The allegations against her are still in their early stages, as her resignation happened only two weeks ago. The information in the post has yet to be corroborated by Sharp or anyone related to her. At one point, Sharp’s personal twitter account included the hashtag #Chicana in the bio. Professor of Africana Studies and English, Novian Whitsitt, articulated the significance of someone falsifying an ethnic identity.

“People of color or historically marginalized groups have established identities that allow them to resist systems of oppression,” Whitsitt said. “If a person from a majority culture is falsely identifying as a person of color, that really undermines the authenticity of the resistance by this historically marginalized group. This occurrence is highly problematic, especially if the person is indeed benefiting personally from this false identity.”
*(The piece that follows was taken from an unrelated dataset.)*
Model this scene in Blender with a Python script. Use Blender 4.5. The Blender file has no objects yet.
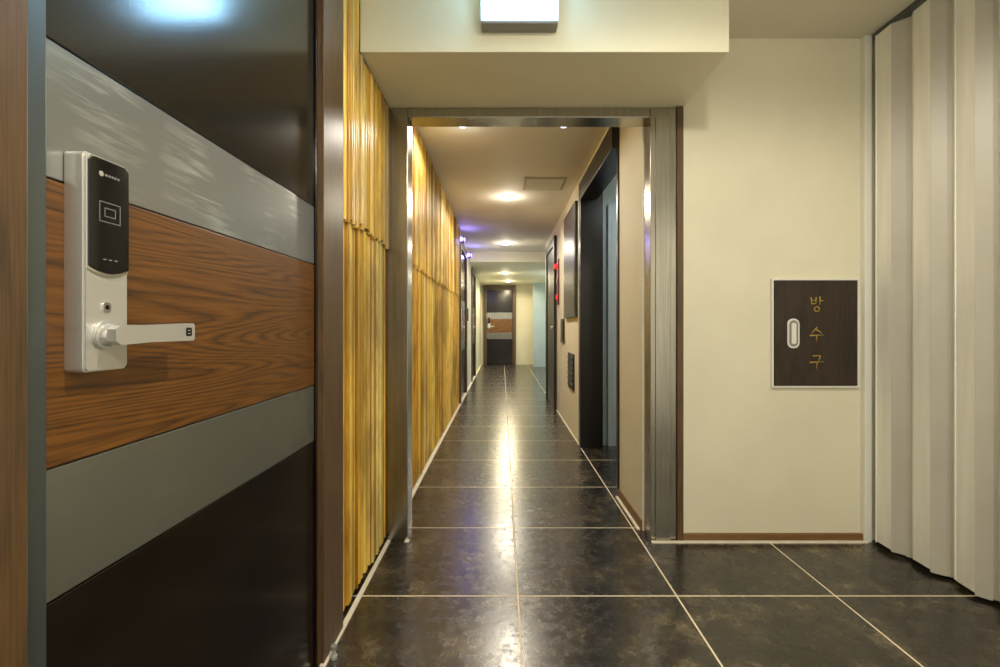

The Luther community has expressed feelings of pain, disappointment, and betrayal over the possibility of these allegations being true. The only person who can be held responsible or offer an explanation of the allegations is Sharp herself. Given that identity can be fluid, it is crucial that information be confirmed by Sharp, or a close relative, before any alleged information is accepted as truth. What is known is that at some point, Sharp began to identify as Chicana. The exact timeline of her adoption of this identity and her reasoning behind doing so is unknown.

The President of Latines Unides, Evelyn Montoya (‘23) expressed the importance of having conversations about identity and being intentional about diversity.

“If you want to know where a person comes from, sit down with them and have a conversation, instead of assuming that because they look this way they are this,” Montoya said. “This also serves as a wake up call for Luther to include more diversity in its faculty and staff so that students can build relationships rather than question someone’s identity, and whether they can trust them.”

The other complexity of this controversy is that Sharp’s claimed Chicana identity is not visible, as she is white presenting. That said, it is exclusively Sharp’s word and birth records that can validate her Mexican-American ethnicity. All of this considered, Whitsitt voiced that Sharp is a person, first and foremost, and that we must try to understand the complexities of this situation.

“I believe that I can hold both of those positions at the same time,” Whitsitt said. “Recognizing the abstract sense in which this is ethically unacceptable, while also understanding the human dimension to this situation, and being willing to be sympathetic to the complex forces that were at work in her deciding that this was necessary to do.”

Many at Luther respected and admired Sharp, which leaves those who were close to her grappling with the impacts of these allegations. While many found this news disturbing and disappointing, there is another side to the story, and that is one that only Sharp can share.